La perte de filets, le cauchemar des pêcheurs
La grosse frayeur vécue cet été par André Brunet n’est pas un cas isolé. Même si les risques de collision avec des gros navires n’arrivent pas tous les jours, loin s’en faut, le métier de pêcheur n’est pas de tout repos.
"Chaque pêcheur a sa petite anecdote. Personnellement, en 21 ans de métier, j’ai failli être abordé à quatre reprises: trois fois par des navires de commerce et une fois par un plaisancier", témoigne Thierry Raut, premier prud’homme des pêcheurs de Saint-Mandrier. Et cette fois, point de ferry jaune impliqué.
"Que ce soit pour la lotte, le chapon ou la langouste, les pêcheurs de Saint-Mandrier pêchent beaucoup à La Plane, sur le plateau continental situé dans le sud de la presqu’île de Saint-Mandrier où l’on trouve des fonds de 120 à 500mètres. Ce n’est donc pas sur la route qui relie Toulon à la Corse.
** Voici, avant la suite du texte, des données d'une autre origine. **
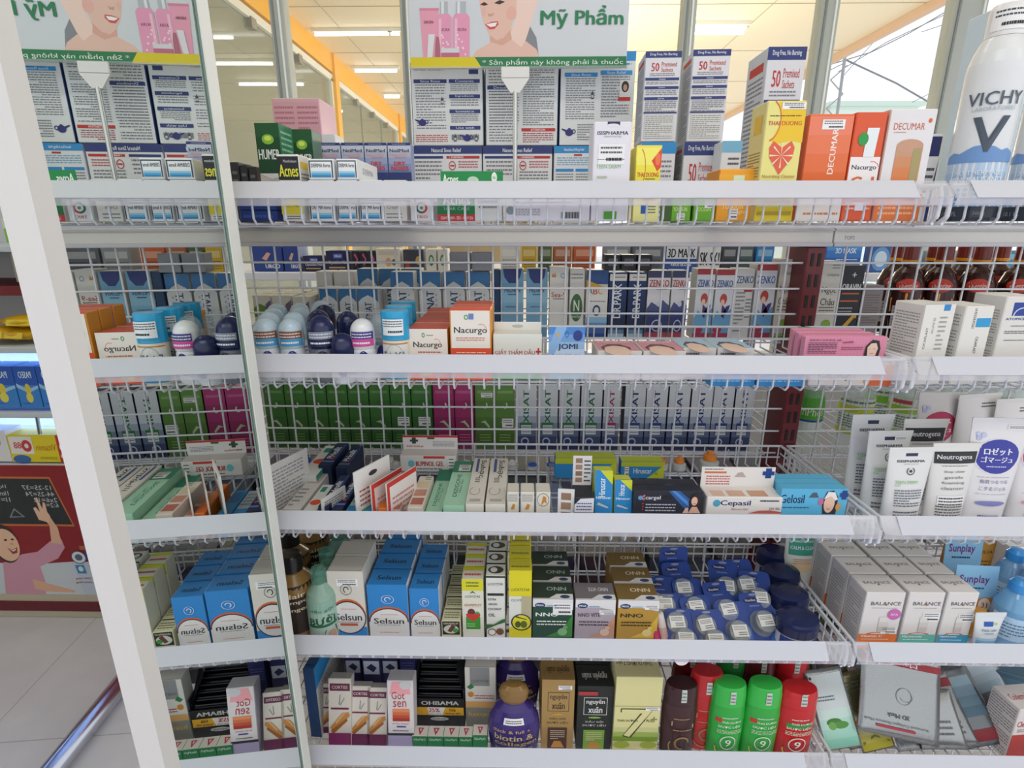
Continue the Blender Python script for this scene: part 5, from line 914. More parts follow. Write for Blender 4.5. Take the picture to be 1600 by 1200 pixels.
# saline bottles right
for i, (px, Y, c, w, r) in enumerate(((1224, 1.05, '#5ab83a/g', 'left of', .024), (1262, 1.05, '#5ab83a/g', 'right of', .027))):
    p = PY(px, 650, Y)
    bottle('saline_bottle', 'bright green labelled bottle just %s the red upright' % w, (p.x, Y, ZC), [(r, 0), (r, .1), (r*.9, .125), (r*.4, .14)], '#cfe0d4/t', [(r*.45, .1405), (r*.45, .16), (.0005, .161)], c, lab=[(.045, .13, 170, [R(0, .3, 1, 1, '#58b23c'), R(0, 0, 1, .3, '#d8e4e0'), R(0, .25, 1, .3, '#2a4a9c'), T('VinPhos', .5, .5, .7, .2, '#d8f0c0', 0, .02)])])
cm = 0
for px, Y, cc in ((1335, 1.05, '#c8d43a'), (1372, 1.12, '#8ac43a'), (1412, 1.05, '#a4c83a'), (1458, 1.06, '#b8ccc0'), (1500, 1.05, '#8ac43a'), (1545, 1.06, '#b8ccc0'), (1590, 1.05, '#8ac43a'), (1395, 1.16, '#e8f0ea'), (1480, 1.16, '#e8f0ea'), (1565, 1.16, '#e8f0ea')):
    p = PY(px, 650, Y); r = .031; cm += 1
    bottle('saline_bottle', 'clear plastic bottle with wrapped label behind right mesh, %s from left' % ORD[cm-1], (p.x, Y, ZC), [(r*.96, 0), (r, .005), (r*.95, .03), (r, .05), (r, .12), (r*.7, .145), (r*.4, .155)], '#dcebe8/t', [(r*.42, .1552), (r*.42, .172), (.0005, .173)], '#dfe8e4/g',
           lab=[(.04, .115, 170, [R(0, 0, 1, 1, '#dce8dc'), R(0, .0, 1, .12, cc), R(0, .6, 1, .8, cc), L(.1, .2, .9, .55, 5, '#6a7a70'), R(.2, .86, .6, .96, '#c04a50') if cm == 3 else L(.1, .85, .9, .97, 1, '#6a7a70')])], grp='clear bottles behind the right mesh')

# ---------------------------------------------------------------- squeeze tubes, right bay
def tube_(name, label, px, Y, wb, wt, h, c, ops, rz=0, rx=0, yr=760, grp=None, st=None, lv='C', dz=0, capc='#e8e8e6/g'):
    wb *= 1.2; wt *= 1.3
    p = PY(px, yr, Y); zb = FL[lv]+dz; m = MB(); K = 12; N = 24; V = []; capz = .016
    def prm(v): 
        s = min(1, v*1.0); return (wb+(wt-wb)*s)/2, max(.0011, .0155*(wb/.054)*(1-v**1.3))
    for k in range(K+1):
        v = k/K; a, b = prm(v)
        for i in range(N):
            t = 2*math.pi*i/N; V.append((a*math.cos(t), b*math.sin(t)*(1 if abs(math.cos(t)) < .97 else .9), capz+(h-capz)*v))
    m.add(V, [(k*N+i, k*N+(i+1) % N, (k+1)*N+(i+1) % N, (k+1)*N+i) for k in range(K) for i in range(N)], c, True)
    m.add(V[:N], [tuple(range(N))[::-1]], c)
    m.box((-wt/2, -.0009, h-.001), (wt/2, .0009, h+.006), c)
    def fr(u, v, o):
        a, b = prm(v); x = (u-.5)*2*a*.94; q = math.sqrt(max(0, 1-(x/a)**2)); return (x, -b*q-o-.0002, capz+(h-capz)*v)
    fr.sub = (8, 3)
    if Y < .83: ops = remap(ops, max(0, (1.5-(1.5-FL[lv]-.0455)*Y/.70-zb-capz)/(h-capz))*.9)
    m.ops(fr, ops, .00012)
    o = m.build(name, None, (p.x, Y, zb), (R_(rx), 0, R_(rz))); tag(o, label, 'tube', grp)
    mc = MB(); mc.lathe([(wb*.40, 0), (wb*.42, .002), (wb*.42, capz-.0005)], capc, 24, .8); mc.build('cap', o)
    if st:
        s = MB(); s.ops(fr, [R(st[0], st[1], st[0]+st[2], st[1]+st[3], '#ececec'), L(st[0]+.03, st[1]+.01, st[0]+st[2]-.02, st[1]+st[3]-.01, 3, '#3a3a40')], .0004); s.build('price_sticker', o)
    return o
isis = [R(.36, .93, .64, .975, '#2a3450'), T('ISISPHARMA', .5, .86, .66, .035, '#3a3f50', 0, .03), T('DERMATOLOGIE', .5, .82, .36, .014, '#9a9ca8'), O(.5, .72, .1, .055, .2, '#3a3f50', 120, 420), E(.5, .72, .035, .02, '#3a3f50'), T('TEEN DERM', .42, .56, .56, .045, '#8cc07a'), T('Gel', .2, .515, .13, .03, '#8cc07a'), L(.14, .2, .86, .46, 7, '#5a6070'), L(.14, .05, .86, .15, 2, '#5a6070')]
tube_('squeeze_tube', 'white cream tube with green lettering and navy tab, front one', 1413, .735, .044, .052, .128, '#dfe0e0/g', isis, rz=3, grp='white tubes with green lettering')
tube_('squeeze_tube', 'white cream tube with green lettering and navy tab, middle one', 1379, .775, .044, .052, .138, '#dfe0e0/g', isis, rz=3, grp='white tubes with green lettering', st=(.6, .93, .3, .05), yr=740)
tube_('squeeze_tube', 'white cream tube with green lettering and navy tab, rear one', 1352, .815, .044, .052, .15, '#dfe0e0/g', isis, rz=3, grp='white tubes with green lettering', yr=720)
neu = [R(.02, .78, .98, .94, '#2a2b30'), T('Neutrogena', .48, .86, .8, .08, '#e4e4e6', 0, .02), L(.2, .74, .8, .76, 1, '#5a5a60'), T('deep clean', .5, .67, .5, .035, '#55565c', 0, .01), T('gentle', .5, .59, .46, .045, '#6a6b70', 0, .01), T('foaming', .5, .52, .56, .045, '#6a6b70', 0, .01), T('cleanser', .5, .45, .58, .04, '#6a6b70', 0, .01), L(.12, .06, .85, .22, 4, '#55565c')]
tube_('squeeze_tube', 'white cleanser tube with black band, front one', 1480, .74, .045, .054, .133, '#e0dfdd/g', neu, rz=2, grp='white tubes with black band', st=(.15, .24, .7, .14))
tube_('squeeze_tube', 'white cleanser tube with black band, behind the front one', 1432, .80, .045, .054, .148, '#e0dfdd/g', neu, rz=2, grp='white tubes with black band', yr=730)
ros = lambda c: [E(.5, .66, .44, .18, c), O(.5, .66, .44, .18, .05, '#dfe0ea'), T('ロゼット', .5, .71, .54, .07, '#eceef6', 0, .03), T('ゴマージュ', .5, .63, .62, .06, '#eceef6', 0, .03), L(.3, .55, .7, .575, 1, '#c8cce8'), E(.12, .84, .05, .025, '#b8bcdc'), E(.2, .87, .05, .025, '#c4c8e4'), E(.1, .88, .04, .02, '#c4c8e4'), L(.15, .45, .85, .46, 1, '#8a8aa0'), T('角質つるつる', .5, .41, .58, .04, '#7a7aa0'), T('こするジェル', .5, .34, .58, .04, '#7a7aa0'), L(.15, .28, .85, .29, 1, '#8a8aa0'), E(.5, .19, .34, .025, lerp(c, '#ffffff', .35)), L(.25, .04, .75, .08, 1, '#5a5a9a')]
tube_('squeeze_tube', 'large white tube with blue oval and foreign script', 1540, .745, .05, .064, .17, '#e2e1e4/g', ros('#3a3f9e'), rz=-3, st=(.6, .93, .34, .045))
tube_('squeeze_tube', 'large white tube with pink oval cut off by picture edge', 1612, .755, .05, .062, .165, '#e4e2e4/g', ros('#d84a76'), rz=-3)
tube_('squeeze_tube', 'white tube with crimson oval standing behind the black banded tubes', 1455, .87, .048, .062, .17, '#e0dcdc/g', ros('#b8385a'), rz=2, yr=700)
tube_('squeeze_tube', 'glossy white wrapped tube behind the blue oval tube, left one', 1512, .87, .05, .066, .168, '#e0dede/g', [L(.55, .88, .95, .95, 2, '#5a5a60')], rz=12, yr=700, grp='plain glossy tubes at the back')
tube_('squeeze_tube', 'glossy white wrapped tube behind the blue oval tube, right one', 1572, .87, .05, .064, .16, '#e2dfdf/g', [L(.55, .88, .95, .95, 2, '#5a5a60'), L(.2, .3, .8, .4, 2, '#3a3f9e')], rz=8, yr=700, grp='plain glossy tubes at the back')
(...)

Mais c’est quand même un ferry, rouge celui-là, appartenant à la Corsica Linea et qui assure les liaisons entre Marseille et l’Île de Beauté, qui a bien failli me percuter. J’ai bien essayé de l’appeler à la VHF, je n’ai pas eu de réponse. Ce qui m’a sauvé cette nuit-là, c’est d’allumer mon gyrophare orange. C’est interdit d’en avoir, mais pas question que je l’enlève", raconte le solide gaillard.
Avant de préciser: "Au final, le ferry est passé à 50mètres de moi. Mais en mer, à cette distance, on considère que le risque de collision est important".
Une convention signée mais inefficace
Pour ce qui est de la perte des filets, principalement emportés par les gros navires, "y compris ceux de la Marine nationale", les pêcheurs de Saint-Mandrier ne sont pas épargnés.
"D’avril à septembre, on a en permanence pour 4.000 euros de matériel à la mer. Et quand on part pour relever les filets, on a la boule au ventre car on n’est jamais sûr de les retrouver", peste Thierry Raut.
Les professionnels ont eu beau équiper leurs signaux de pavillon, de réflecteur radar et de lampe, rien n’y fait. "Une fois sur trois, il manque un signal à l’une des deux extrémités du filet. On n’a pas commencé à travailler, qu’on a déjà perdu 50 euros! On a vraiment l’impression que les autres bateaux qui naviguent se moquent de notre activité".
Une réunion avec la Corsica Ferries a pourtant bien eu lieu il y a quelques années. "Une convention, demandant aux ferries de contourner pendant l’été des zones de pêche clairement identifiées, a même été signée entre la compagnie maritime et le comité départemental des pêches. Et elle a été reconduite à plusieurs reprises", déclare Thierry Raut.
Mais les pertes de filets se poursuivent. Pour les pêcheurs de Saint-Mandrier, la situation s’est même dégradée avec l’ouverture, il y a quelques années, de la ligne entre Toulon et les Baléares.
"En 2019, par l’intermédiaire du comité départemental des pêches, j’avais adressé un courrier à la Corsica Ferries pour demander que ses navires contournent notre zone de pêche située sur plateau de La Plane. J’avais même indiqué les coordonnées géographiques de quatre points délimitant la zone en question. Je n’ai pas eu de réponse".
Le premier prud’homme, qui entend bien revenir à la charge sur cette question, précise: "Outre les 2.000 euros de matériel perdu, sans compter les journées qu’on va passer en mer à essayer de le retrouver à l’aide d’un grappin, un filet emporté pêche encore". Ce sont les fameux filets fantômes.